I love posts like this. It makes me want to come out and predict that "Only when we've come back to July 15th, 1977 prices will buyers return..."

...Or some such nonsense. The market will turn when the market turns. Currently it's flatlining, or in very gradual decline. It could start the plummet tomorrow, or continue to float along due to macro-economic factors that largely seem unrelated.

Folks who are waiting at the moment aren't getting hurt because the price run-ups have stopped. People who are "calling" a bottom aren't getting hurt because many homeowners are desperate to for good news, and good news isn't costing anyone anything. Even folks who are buying strategically, at the moment, aren't really getting hurt because there is very little by way of steep decline happening on the westside, and they generally intend to wait out whatever dip the market suffers.

Speculators and realtors are getting killed... but you have to hope that they knew that a day would come when they would.

Anonymous said...

I agree with anon at 2:08, this is not nearly enough. Fantasy pricing is still rampant in West LA and Santa Monica, most sellers there think they are immune and are in complete denial. That's why nothing's selling, and nothing will, until we get back to 2001 valuations since prices divorced from fundamentals after that year.

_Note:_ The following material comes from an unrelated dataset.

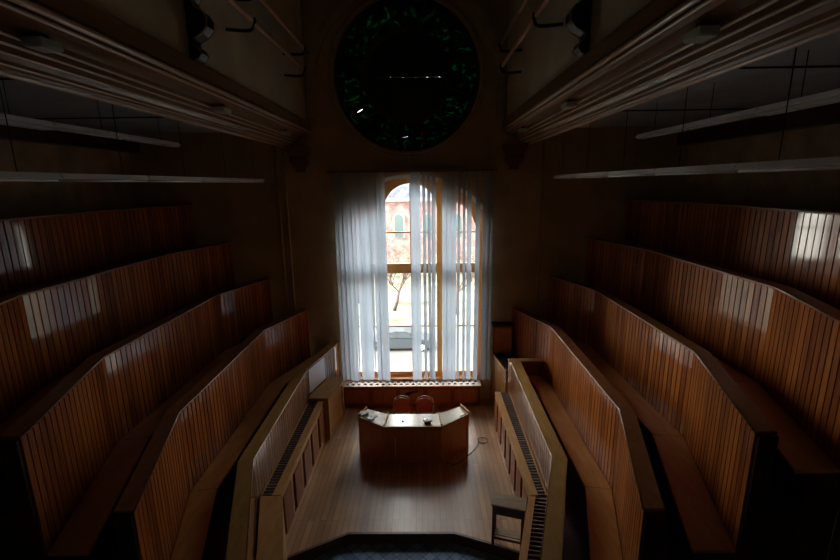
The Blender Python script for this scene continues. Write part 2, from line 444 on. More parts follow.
# ------------------------------------------------------------------ radiator cabinets
def radiator(s, name, label, yA, yB, xf, z, npan, poly):
    """front face x=xf between yB (near) and yA (far)"""
    t = thing(name, label, 'radiator cabinet', (s*xf, (yA+yB)/2, 0), 'radiator cabinets along the front rows')
    back = lambda y: poly_x(poly, y)-.03
    def quad(x0, x1): return [(s*x0(yA), yA), (s*x1(yA), yA), (s*x1(yB), yB), (s*x0(yB), yB)]
    F = lambda y: xf
    # frame front: posts and rails around recessed doors
    bb = B()
    bb.hexa([(s*xf, yB, 0), (s*(xf+.03), yB, 0), (s*(xf+.03), yA, 0), (s*xf, yA, 0), (s*xf, yB, .14), (s*(xf+.03), yB, .14), (s*(xf+.03), yA, .14), (s*xf, yA, .14)])
    bb.box(s*xf, s*(xf+.03), yB, yA, z-.16, z-.03)
    pitch = (yA-yB)/npan
    for i in range(npan+1):
        y = yB+pitch*i; bb.box(s*xf, s*(xf+.03), max(yB, y-.045), min(yA, y+.045), .14, z-.16)
    bb.build('front_frame', M['cab'], t)
    bb = B(); bb.box(s*(xf+.06), s*(xf+.07), yB, yA, 0.01, z-.04); bb.build('backing', M['dark'], t)
    for i in range(npan):
        y0 = yB+pitch*i+.16; y1 = yB+pitch*(i+1)-.05
        bb = B(); bb.box(s*(xf-.012), s*(xf+.025), y0, y1, .15, z-.17); bb.build('door', M['cabpanel'], t, bevel=.006)
    for (ya, yb) in ((yB, yB+.03), (yA-.03, yA)):
        bb = B(); bb.box(s*(xf+.031), s*(back(ya)), ya, yb, 0.01, z-.031); bb.build('side_panel', M['cab'], t)
    # top border and slatted grille
    bb = B()
    bb.prism(quad(lambda y: xf-.015, lambda y: xf+.12), z-.03, z)
    bb.prism(quad(lambda y: back(y)-.03, lambda y: back(y)), z-.03, z)
    bb.build('top_rail', M['cab'], t, bevel=.004)
    bb = B(); n = int((yA-yB)/.075)
    for i in range(n):
        y = yB+.03+i*(yA-yB-.06)/(n-1)
        bb.box(s*(xf+.12), s*(back(y)-.03), y-.013, y+.013, z-.03, z-.005)
    bb.box(s*(xf+.2), s*(xf+.215), yB, yA, z-.045, z-.031)
    bb.build('grille', M['stool'], t)
    return t
def poly_x(poly, y):
    for (x0, y0), (x1, y1) in zip(poly, poly[1:]):
        if y1 <= y <= y0: return x1+(y-y1)/(y0-y1)*(x0-x1)
    return poly[-1][0]
radiator(-1, 'radiator_cabinet', 'long slatted-top wooden radiator cabinet along left front barrier', 9.38, 6.22, 2.0, 1.05, 5, POLY[0])
RP = [(2.46, 10.05), (2.50, 9.87), (2.41, 6.13), (1.62, YF)]
radiator(1, 'radiator_cabinet', 'long slatted-top wooden radiator cabinet along right front barrier', 9.85, 6.22, 2.11, 1.02, 7, RP)

def bent_box(s, label, poly, slats, xo, z):
    """box that follows the bend of the front row towards the camera"""
    y0, y1 = 6.20, 4.0
    i0 = poly_x(poly, y0)-.03; i1 = poly_x(poly, y1)-.03
    f0, f1 = i0-xo, i1-xo
    t = thing('radiator_cabinet', label, 'radiator cabinet', (s*f0, 5.1, -.19), 'radiator cabinets along the front rows')
    zb = -.188
    bb = B()
    bb.prism([(s*f0, y0), (s*(f0+.03), y0), (s*(f1+.03), y1), (s*f1, y1)], zb, z-.03); bb.build('front_panel', M['cab'], t)
    bb = B(); bb.prism([(s*(f0+.031), y0), (s*i0, y0), (s*i0, y0-.03), (s*(f0+.025), y0-.03)], zb, z-.031); bb.build('side_panel', M['dark'], t)
    if not slats:
        bb = B(); bb.prism([(s*(f0-.01), y0), (s*i0, y0), (s*i1, y1), (s*(f1-.01), y1)], z-.03, z); bb.build('top', M['cab'], t, bevel=.006)
    else:
        bb = B()
        bb.prism([(s*(f0-.015), y0), (s*(f0+.10), y0), (s*(f1+.10), y1), (s*(f1-.015), y1)], z-.03, z)
        bb.build('top_rail', M['cab'], t, bevel=.004)
        bb = B(); n = 28
        for i in range(n):
            y = y0-.04-(y0-y1-.08)*i/(n-1); q = (y0-y)/(y0-y1)
            fx, ix = f0+(f1-f0)*q, i0+(i1-i0)*q
            bb.hexa([(s*(fx+.10), y-.013, z-.03), (s*ix, y-.045, z-.03), (s*ix, y-.019, z-.03), (s*(fx+.10), y+.013, z-.03),
                     (s*(fx+.10), y-.013, z-.005), (s*ix, y-.045, z-.005), (s*ix, y-.019, z-.005), (s*(fx+.10), y+.013, z-.005)])
        bb.build('grille', M['stool'], t)
bent_box(-1, 'plain wooden boxed cover, the nearer piece beside the left front barrier', POLY[0], False, .36, 1.05)
bent_box(1, 'angled slatted radiator cover, the nearer piece behind the small table', RP, True, .30, 1.02)

# left corner cabinet near the window
t = thing('corner_cabinet', 'light brown wooden cabinet in left corner at far end of radiator cover', 'cabinet', (-1.9, 9.85, 0))
q = [(-1.90, 9.42), (-1.74, 10.50), (-2.12, 10.50), (-2.34, 9.60), (-2.34, 9.42)]
bb = B(); bb.prism(q, .003, 1.08); bb.build('body', M['cab'], t)
q2 = [(-1.875, 9.40), (-1.715, 10.52), (-2.115, 10.52), (-2.335, 9.60), (-2.335, 9.40)]
bb = B(); bb.prism(q2, 1.081, 1.115); bb.build('top', M['cab'], t, bevel=.008)
def on_face(u, z, d):   # along the front face from near to far
    x = -1.90+u*.16; y = 9.42+u*1.08; L = math.hypot(.16, 1.08)
    return (x+d*1.08/L, y-d*.16/L, z)
bb = B()
for (u0, u1, z0, z1) in ((.0, .09, .05, 1.06), (.91, 1, .05, 1.06), (.09, .91, .05, .16), (.09, .91, .95, 1.06)):
    bb.hexa([on_face(u0, z0, .001), on_face(u1, z0, .001), on_face(u1, z0, .02), on_face(u0, z0, .02), on_face(u0, z1, .001), on_face(u1, z1, .001), on_face(u1, z1, .02), on_face(u0, z1, .02)])
bb.build('door_frame', M['rail'], t)

# added pale panel standing in for the window's reflection on left barrier
p0, p1 = Vector((-2.38, 9.58)), Vector((-2.17, 10.43)); u = (p1-p0).normalized(); n = Vector((u.y, -u.x))
def wp(a, d): q = p0+u*a+n*d; return (q.x, q.y)
bb = B(); bb.prism([wp(.02, .022), wp(.84, .022), wp(.84, .036), wp(.02, .036)], 1.16, 1.735)
o = bb.build('window_reflection_panel', M['white']); tag(o, 'blank white board fixed on the left barrier above the corner cabinet', 'board')

# ------------------------------------------------------------------ radiator cover beneath window
t = thing('window_radiator_cover', 'wooden radiator cover with perforated pale top below window', 'radiator cover', (0, 11.2, 0))
x0, x1 = -1.84, 1.90; yf = 11.05
bb = B(); bb.box(x0, x1, yf+.02, yf+.035, .003, .585); bb.build('front_panel', M['desk'], t)
bb = B(); bb.box(x0, x1, yf, yf+.02, .49, .585); bb.box(x0, x1, yf, yf+.02, .003, .09)
N = 5
for i in range(N+1):
    x = x0+(x1-x0)*i/N; bb.box(max(x0, x-.06), min(x1, x+.06), yf, yf+.02, .09, .49)
bb.build('front_frame', M['cabpanel'], t)
for sx in (x0, x1-.03):
    bb = B(); bb.box(sx, sx+.03, yf+.036, D-.003, .003, .585); bb.build('side_panel', M['desk'], t)
loops = [[(x0-.03, yf-.03), (x1+.03, yf-.03), (x1+.03, D-.002), (x0-.03, D-.002)]]
n = 22
for r_ in range(2):
    for i in range(n):
        cx = x0+.09+(x1-x0-.18)*(i+(.5 if r_ else 0))/(n-.5); cy = yf+.10+r_*.14
        loops.append([(cx+.05*math.cos(a*PI/4), cy+.048*math.sin(a*PI/4)) for a in range(8)])
bb = B(); bb.holed(loops, .587, .607, 'xy'); bb.build('perforated_top', M['perf'], t)
bb = B(); bb.box(x0+.03, x1-.03, yf+.04, D-.01, .40, .42); bb.build('inner_shelf', M['black'], t)
bb = B(); bb.tube([(x0-.03, yf-.03, .60), (0, yf-.03, .60), (x1+.03, yf-.03, .60)], .014, 6); bb.build('edge_bead', M['frame'], t, smooth=True)
# broken dark vent hole
pts = [(-.20, .33), (-.16, .40), (-.08, .42), (0, .44), (.10, .43), (.13, .47), (.20, .43), (.14, .40), (.04, .38), (-.04, .33), (-.12, .31)]
bb = B(); bb.prism([(x+.03, z) for x, z in pts], yf+.012, yf+.0195, 'xz'); bb.build('broken_vent', M['black'], t)

# ------------------------------------------------------------------ window_1
FY0, FY1 = 11.60, 11.70
def top_z(x, off):   # outer arch lowered by off
    return AZ+math.sqrt(max(0, AR*AR-(x-XC)**2))-off
outer = [(XC-HW+.0, .66), (XC+HW, .66)] + arc(XC, AZ, AR, 90-half, 90+half, 24)
ML, MR = -.70, .82
def lite(xa, xb, z0, z1): return [(xa, z0), (xb, z0), (xb, z1), (xa, z1)]
holes = []
secs = [(-1.66, -.77), (-.63, .75), (.89, 1.80)]
for xa, xb in secs:
    holes.append(lite(xa, xb, .78, 3.64))
mid = [(-.63, 3.90), (.75, 3.90)] + [(XC-.01+.69*math.cos(math.radians(a)), 5.35+.66*math.sin(math.radians(a))) for a in range(0, 181, 10)]
holes.append(mid)
for xa, xb in (secs[0], secs[2]):
    h = [(xa, 3.90), (xb, 3.90)]
    for i in range(9):
        x = xb+(xa-xb)*i/8
        r_ = (.50 if xa < 0 else .42) + .3*(abs(2*i/8-1)**3) + (.12 if (x-xa > .45) == (xa > 0) and xa > 0 else 0)*0
        h.append((x, top_z(x, r_)))
    holes.append(h)
bb = B(); bb.holed([outer]+holes, FY0, FY1, 'xz')
w1 = bb.build('window_1', M['frame'], loc=(XC, FY0, .66)); struct(w1, 'large arched wooden window behind vertical blinds')
bb = B()
for xa, xb in secs:
    for z in (2.13, 4.74): bb.box(xa, xb, FY0+.01, FY0+.06, z-.02, z+.02)
bb.box(.045, .085, FY0+.01, FY0+.06, .78, 3.64)
bb.box(.04, .08, FY0+.01, FY0+.06, 3.90, 6.0)
bb.build('glazing_bar', M['frame'], w1)
bb = B()
for xx in (-.70, .82): bb.box(xx-.045, xx+.045, FY0-.04, FY0, .70, top_z(xx, .02))
bb.build('mullion', M['frame'], w1, bevel=.01)
bb = B(); bb.box(XC-HW+.02, XC+HW-.02, FY0-.03, FY0-.001, 3.70, 3.84); bb.build('transom', M['frame'], w1, bevel=.01)
for xa, xb in secs:
    bb = B(); bb.box(xa-.02, xb+.02, FY0+.065, FY0+.071, .76, 3.66); bb.build('pane', M['glass'], w1)
    bb = B(); zt = 6.02 if xa == -.63 else 5.6; 
    bb.box(xa-.02, xb+.02, FY0+.065, FY0+.071, 3.88, min(zt, 6.02)); bb.build('pane', M['glass'], w1)
bb = B(); bb.box(XC-HW-.02, XC+HW+.02, D-.04, FY0, .625, .665); bb.build('window_sill', M['frame'], w1, bevel=.008)
# white painted reveal lining the arch
bb = B(); a_o = arc(XC, AZ, AR-.001, 90-half, 90+half, 24); a_i = arc(XC, AZ, AR-.02, 90-half, 90+half, 24)
bb.prism(a_o+list(reversed(a_i)), D-.002, FY0-.002, 'xz')
bb.box(XC-HW+.001, XC-HW+.02, D-.002, FY0-.002, .67, top_z(XC-HW, 0)); bb.box(XC+HW-.02, XC+HW-.001, D-.002, FY0-.002, .67, top_z(XC+HW, 0))
bb.build('reveal_lining', M['reveal'], w1)
bb = B(); a_o = arc(XC, AZ, AR-.02, 90-half, 90+half, 24); a_i = arc(XC, AZ, AR-.10, 90-half, 90+half, 24)
bb.prism(a_o+list(reversed(a_i)), FY0-.012, FY0-.001, 'xz'); bb.build('arch_bead', M['reveal'], w1)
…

For any given home in the US, take 2001 prices, add inflation to today, and that's what the price will eventually settle at when all the rubbish is burned out of the system.

Thank you Greenspan.

Anonymous said...

I tried to use the case schiller data to construct a regression line, but could not get it to work. Just got back .33. Could you include it as I think it would be a useful reference. Oh, and great work. :)

j

Anonymous said...

my 2 cents for the day to those who insist on posting what-might-otherwise-be useful links that are too long and you have to "cut and paste":

http://tinyurl.com

Learn it. Know it. Live it.

Westside Bubble said...

my 2 cents for the day to those who insist on posting what-might-otherwise-be useful links that are too long and you have to "cut and paste"

Thanks, but even better, learn how to embed an html link, per my comment above.